Ist „Blendle“ auch etwas für Fachverlage?

Selbstverständlich. Ich sehe hier eine unglaubliche Chance. Wir stellen zum Beispiel mit dem Medienmagazin „Journalist“, das vom Deutschen Journalisten-Verband herausgegeben wird fest, dass wir zum Teil wirklich in die Top 10 der „Blendle“-Charts neben „FAZ“, „Cicero“ oder „Süddeutsche“ kommen, wenn wir die richtigen Themen haben. Und das Spannende ist ja, dass zum Teil ältere Artikel plötzlich wieder abgerufen und bezahlt werden, weil sie eine spannende Einordnung anbieten. Etwa wenn das Thema in sozialen Netzwerken hochkocht. Da gibt es ja nicht nur Wut- und Hass-Kommentare und Katzenbilder, sondern zum Teil auch wirklich valide, spannende und intellektuelle Kommunikation. Und dort wird zunehmend auf die Veröffentlichungen hingewiesen, denen man vertraut.

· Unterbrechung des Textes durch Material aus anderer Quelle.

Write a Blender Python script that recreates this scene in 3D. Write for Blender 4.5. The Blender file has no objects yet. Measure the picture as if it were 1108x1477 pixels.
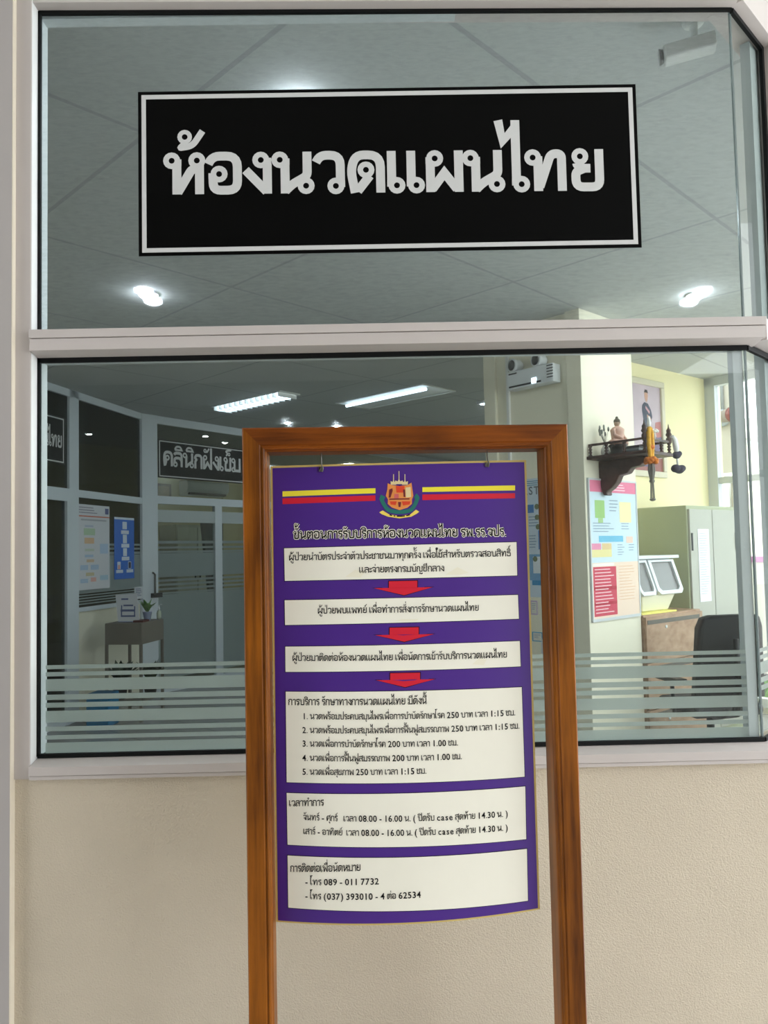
import bpy, bmesh, math, random
from math import sin, cos, pi, radians, sqrt, atan2, hypot
from mathutils import Vector as V, Matrix

SC = bpy.context.scene
COL = SC.collection
random.seed(7)

# ------------------------------------------------------------------ camera
FPX, CXP, CYP = 1109.0, 554.0, 738.5            # focal length and centre for 1108 x 1477
EYE = V((0.0, -2.0, 1.55))
PITCH, ROLL, YAW = radians(2.9), radians(1.2), radians(0.5)
FW = V((sin(YAW)*cos(PITCH), cos(YAW)*cos(PITCH), sin(PITCH)))
_r0 = V((cos(YAW), -sin(YAW), 0)); _u0 = _r0.cross(FW)
RT = _r0*cos(ROLL) - _u0*sin(ROLL)
UP = _u0*cos(ROLL) + _r0*sin(ROLL)
cd = bpy.data.cameras.new('camera'); cam = bpy.data.objects.new('camera', cd); COL.objects.link(cam)
cd.sensor_fit = 'VERTICAL'; cd.sensor_height = 36.0; cd.sensor_width = 27.0
cd.lens = 36.0*FPX/1477.0
cd.clip_start = 0.05; cd.clip_end = 200
_m = Matrix((RT, UP, -FW)).transposed().to_4x4(); _m.translation = EYE
cam.matrix_world = _m
SC.camera = cam

# ------------------------------------------------------------------ light, exposure
SC.view_settings.view_transform = 'Standard'; SC.view_settings.look = 'None'
SC.view_settings.gamma = 1.0; SC.view_settings.exposure = 0.35
try: SC.view_settings.use_curve_mapping = False
except Exception: pass
WORLD = 3.6
TUBE, DOWN, CLINIC = 2.6, 160.0, 10.0
w = bpy.data.worlds.new('daylight'); SC.world = w; w.use_nodes = True
bg = w.node_tree.nodes['Background']
bg.inputs[0].default_value = (0.93, 0.97, 1.0, 1); bg.inputs[1].default_value = WORLD
SC.cycles.transparent_max_bounces = 24
SC.cycles.max_bounces = 10

def ray(x, y): return RT*((x-CXP)/FPX) - UP*((y-CYP)/FPX) + FW
def hit(x, y, p, n):
    d = ray(x, y); return EYE + d*((V(p)-EYE).dot(n)/d.dot(n))
def atz(x, y, z): return hit(x, y, V((0, 0, z)), V((0, 0, 1)))
def aty(x, y, Y): return hit(x, y, V((0, Y, 0)), V((0, 1, 0)))

# ------------------------------------------------------------------ materials
def srgb(r, g, b):
    f = lambda c: (c/255/12.92) if c/255 <= 0.04045 else ((c/255+0.055)/1.055)**2.4
    return (f(r), f(g), f(b), 1.0)
MATS = {}
def nod(m):
    m.use_nodes = True; nt = m.node_tree; return nt, nt.nodes, nt.links
def mat(name, rgb, rough=0.6, spec=0.4, metal=0.0, var=0.0, vscale=8.0, bump=0.0, bscale=200.0, stretch=(1, 1, 1), emit=0.0, coat=0.0):
    if name in MATS: return MATS[name]
    m = bpy.data.materials.new(name); nt, N, L = nod(m); b = N['Principled BSDF']
    c = srgb(*rgb)
    b.inputs['Base Color'].default_value = c; b.inputs['Roughness'].default_value = rough
    b.inputs['Specular IOR Level'].default_value = spec; b.inputs['Metallic'].default_value = metal
    b.inputs['Coat Weight'].default_value = coat; b.inputs['Coat Roughness'].default_value = 0.12
    if emit: b.inputs['Emission Color'].default_value = c; b.inputs['Emission Strength'].default_value = emit
    if var or bump:
        tc = N.new('ShaderNodeTexCoord'); mp = N.new('ShaderNodeMapping'); L.new(tc.outputs['Object'], mp.inputs[0])
        mp.inputs['Scale'].default_value = stretch
    if var:
        nz = N.new('ShaderNodeTexNoise'); nz.inputs['Scale'].default_value = vscale; nz.inputs['Detail'].default_value = 5
        L.new(mp.outputs[0], nz.inputs['Vector'])
        rp = N.new('ShaderNodeValToRGB'); L.new(nz.outputs[0], rp.inputs[0])
        rp.color_ramp.elements[0].position = 0.3; rp.color_ramp.elements[1].position = 0.7
        rp.color_ramp.elements[0].color = tuple(x*(1-var) for x in c[:3])+(1,)
        rp.color_ramp.elements[1].color = tuple(min(1, x*(1+var)) for x in c[:3])+(1,)
        L.new(rp.outputs[0], b.inputs['Base Color'])
    if bump:
        n2 = N.new('ShaderNodeTexNoise'); n2.inputs['Scale'].default_value = bscale; n2.inputs['Detail'].default_value = 3
        L.new(mp.outputs[0], n2.inputs['Vector'])
        bp = N.new('ShaderNodeBump'); bp.inputs['Strength'].default_value = bump; bp.inputs['Distance'].default_value = 0.004
        L.new(n2.outputs[0], bp.inputs['Height']); L.new(bp.outputs[0], b.inputs['Normal'])
    MATS[name] = m; return m

def glass(name, tint, gloss=0.05, dust=0.0, rough=0.35, streak=False, veil=0.0, veilc=(170, 178, 178)):
    """clear pane: what is behind it, a mirror share, and a dust film that scatters light"""
    if name in MATS: return MATS[name]
    m = bpy.data.materials.new(name); nt, N, L = nod(m); N.remove(N['Principled BSDF']); out = N['Material Output']
    tr = N.new('ShaderNodeBsdfTransparent'); tr.inputs[0].default_value = tint+(1,)
    gl = N.new('ShaderNodeBsdfGlossy'); gl.inputs['Roughness'].default_value = 0.0
    mx = N.new('ShaderNodeMixShader'); lw = N.new('ShaderNodeFresnel'); lw.inputs[0].default_value = 1.0+gloss*5
    mx.inputs[0].default_value = gloss
    L.new(tr.outputs[0], mx.inputs[1]); L.new(gl.outputs[0], mx.inputs[2]); last = mx
    if dust:
        rf = N.new('ShaderNodeBsdfRefraction'); rf.inputs['IOR'].default_value = 1.03; rf.inputs['Roughness'].default_value = rough
        rf.inputs['Color'].default_value = (0.9, 0.96, 1, 1)
        m2 = N.new('ShaderNodeMixShader'); m2.inputs[0].default_value = dust
        if streak:
            tc = N.new('ShaderNodeTexCoord'); mp = N.new('ShaderNodeMapping'); mp.inputs['Scale'].default_value = (9, 9, 60)
            mp.inputs['Rotation'].default_value = (0, 0.12, 0)
            nz = N.new('ShaderNodeTexNoise'); nz.inputs['Scale'].default_value = 4; nz.inputs['Detail'].default_value = 8; nz.inputs['Roughness'].default_value = 0.75
            rp = N.new('ShaderNodeMapRange'); rp.inputs[1].default_value = 0.42; rp.inputs[2].default_value = 0.72
            rp.inputs[3].default_value = dust*0.7; rp.inputs[4].default_value = dust*2.4
            L.new(tc.outputs['Object'], mp.inputs[0]); L.new(mp.outputs[0], nz.inputs['Vector']); L.new(nz.outputs[0], rp.inputs[0]); L.new(rp.outputs[0], m2.inputs[0])
        L.new(last.outputs[0], m2.inputs[1]); L.new(rf.outputs[0], m2.inputs[2]); last = m2
    if veil:
        df = N.new('ShaderNodeBsdfDiffuse'); df.inputs[0].default_value = srgb(*veilc)
        tl = N.new('ShaderNodeBsdfTranslucent'); tl.inputs[0].default_value = srgb(*veilc)
        m4 = N.new('ShaderNodeMixShader'); m4.inputs[0].default_value = 0.74 if name == 'frosted_film' else 0.5
        L.new(df.outputs[0], m4.inputs[1]); L.new(tl.outputs[0], m4.inputs[2])
        m3 = N.new('ShaderNodeMixShader'); m3.inputs[0].default_value = veil
        L.new(last.outputs[0], m3.inputs[1]); L.new(m4.outputs[0], m3.inputs[2]); last = m3
    L.new(last.outputs[0], out.inputs[0]); MATS[name] = m; return m

def wood(name, axis, c0, c1, rough=0.35, coat=0.4, fine=70.0):
    if name in MATS: return MATS[name]
    m = bpy.data.materials.new(name); nt, N, L = nod(m); b = N['Principled BSDF']
    tc = N.new('ShaderNodeTexCoord'); mp = N.new('ShaderNodeMapping')
    s = [1.0, 1.0, 1.0]; s[axis] = 0.06; mp.inputs['Scale'].default_value = s
    L.new(tc.outputs['Object'], mp.inputs[0])
    a = N.new('ShaderNodeTexNoise'); a.inputs['Scale'].default_value = fine; a.inputs['Detail'].default_value = 6; a.inputs['Roughness'].default_value = 0.6
    d = N.new('ShaderNodeTexNoise'); d.inputs['Scale'].default_value = 14; d.inputs['Detail'].default_value = 2
    L.new(mp.outputs[0], a.inputs['Vector']); L.new(mp.outputs[0], d.inputs['Vector'])
    k = N.new('ShaderNodeTexNoise'); k.inputs['Scale'].default_value = 4.5; L.new(tc.outputs['Object'], k.inputs['Vector'])
    ad = N.new('ShaderNodeMath'); ad.operation = 'MULTIPLY_ADD'; ad.inputs[1].default_value = 0.45
    L.new(a.outputs[0], ad.inputs[0])
    a2 = N.new('ShaderNodeMath'); a2.operation = 'MULTIPLY_ADD'; a2.inputs[1].default_value = 0.35; L.new(d.outputs[0], a2.inputs[0])
    a3 = N.new('ShaderNodeMath'); a3.operation = 'MULTIPLY'; a3.inputs[1].default_value = 0.3; L.new(k.outputs[0], a3.inputs[0])
    L.new(a3.outputs[0], a2.inputs[2]); L.new(a2.outputs[0], ad.inputs[2])
    rp = N.new('ShaderNodeValToRGB'); L.new(ad.outputs[0], rp.inputs[0])
    rp.color_ramp.elements[0].position = 0.4; rp.color_ramp.elements[1].position = 0.68
    rp.color_ramp.elements[0].color = srgb(*c0); rp.color_ramp.elements[1].color = srgb(*c1)
    L.new(rp.outputs[0], b.inputs['Base Color'])
    b.inputs['Roughness'].default_value = rough; b.inputs['Coat Weight'].default_value = coat; b.inputs['Coat Roughness'].default_value = 0.2
    b.inputs['Specular IOR Level'].default_value = 0.18
    MATS[name] = m; return m

def tiles(name, rgb, line, size, width, angle=0.0, rough=0.7, spec=0.3, bump=0.0, ratio=1.0, var=0.03):
    """flat surface with thin joint lines on a square grid turned by angle"""
    if name in MATS: return MATS[name]
    m = bpy.data.materials.new(name); nt, N, L = nod(m); b = N['Principled BSDF']
    tc = N.new('ShaderNodeTexCoord'); mp = N.new('ShaderNodeMapping'); L.new(tc.outputs['Object'], mp.inputs[0])
    mp.inputs['Rotation'].default_value = (0, 0, angle)
    br = N.new('ShaderNodeTexBrick'); L.new(mp.outputs[0], br.inputs['Vector'])
    br.offset = 0.0; br.inputs['Scale'].default_value = 1.0
    br.inputs['Brick Width'].default_value = size; br.inputs['Row Height'].default_value = size*ratio
    br.inputs['Mortar Size'].default_value = width; br.inputs['Mortar Smooth'].default_value = 0.1
    c = srgb(*rgb)
    br.inputs['Color1'].default_value = c; br.inputs['Color2'].default_value = tuple(x*(1-var) for x in c[:3])+(1,)
    br.inputs['Mortar'].default_value = srgb(*line)
    L.new(br.outputs[0], b.inputs['Base Color']); b.inputs['Roughness'].default_value = rough; b.inputs['Specular IOR Level'].default_value = spec
    MATS[name] = m; return m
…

Also gerade für Fachverlage mit ihren hochwertigen Artikeln wäre es eine gute Möglichkeit ihr digitales Portfolio zu erweitern und Geld zu verdienen?

Genau. Vor allem wenn ich das Thema aus der Konsumentenhaltung denke. Jemand will sich etwas Neues, etwa komplexe Technik anschaffen und im Vorfeld informieren. Es ist nicht so einfach, sich im Internet unabhängig zu informieren. Und da bin ich froh, wenn zum Beispiel ein Fachverlag, der auf so etwas spezialisiert ist, sich genau damit beschäftigt hat und mir die Information bei „Blendle“ zur Verfügung stellt. Dies kann auch aus dem Corporate Publishing heraus erfolgen. Dafür bin ich bereit, ein bis drei Euro auszugeben.

Sie sind ja Gewerkschafter. Muss der Verlag dann seine Journalisten an neuen Erlösmodellen wie „Blendle“ beteiligen?

Ganz klar die Formel: Was auch immer an Zusatzprodukten generiert wird, daran müssen die Autorinnen und Autoren adäquat beteiligt werden.

Herr Überall, wir danken Ihnen für das Gespräch

Prof. Dr. Frank Überall ist seit 2015 Vorsitzender des Deutschen Journalisten-Verbandes (DJV). Zudem lehrt er an der Hochschule für Medien, Kommunikation und Wirtschaft (HMKW) in Köln. Überall arbeitet für den WDR, die ARD und schreibt außerdem bundesweit für Zeitungen und Onlinemedien.